Amsterdam: the exotic effect


In The Art of Travelling, Alain De Botton describes Amsterdam as exotic.

On disembarking at Amsterdam’s Schiphol Airport, only a few steps inside the terminal, I am struck by a sign hanging from the ceiling that announces the ways to the arrivals hall, the exit and the transfers desks…

The exoticism is located in particular areas; in the double a of Aankomst, in the beighbourliness of a u and an i in Uitgang, in the use of English subtitles, in the word for desks, balies, and in the choice of practical modernist fonts, Grutiger or Univers.

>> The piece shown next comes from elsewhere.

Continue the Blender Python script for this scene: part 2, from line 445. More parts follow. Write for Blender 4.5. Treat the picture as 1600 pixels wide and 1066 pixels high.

If a sign provokes such pleasure, it is in part because it offers the first conclusive evidence of having arrived elsewhere.

It is a symbol of abroad.

A few papes later he raises the question:

Why be seduced by something as small as a front door in another country? Why fall in love with a place because it has trams and its people seldom have curtains in their homes?

However absurd the intense reactions provoked by such small foreign elements may seem, the pattern is at least familiar from personal life. There too we may find ourselves anchoring emotions of love to the way a person butters bread or turning against them because of their taste in shoes. To condemn ourselves for these minute concerns is to ignore how rich in meaning details may be.

…My enthusiasms in Amsterdam were connected to my dissatisfactions with my own country, with its lack of modernity and aesthetic simplicity, with its resistance to urban life and its net-curtained mentality.

What we find exotic abroad may be what we hunger for in vain at home.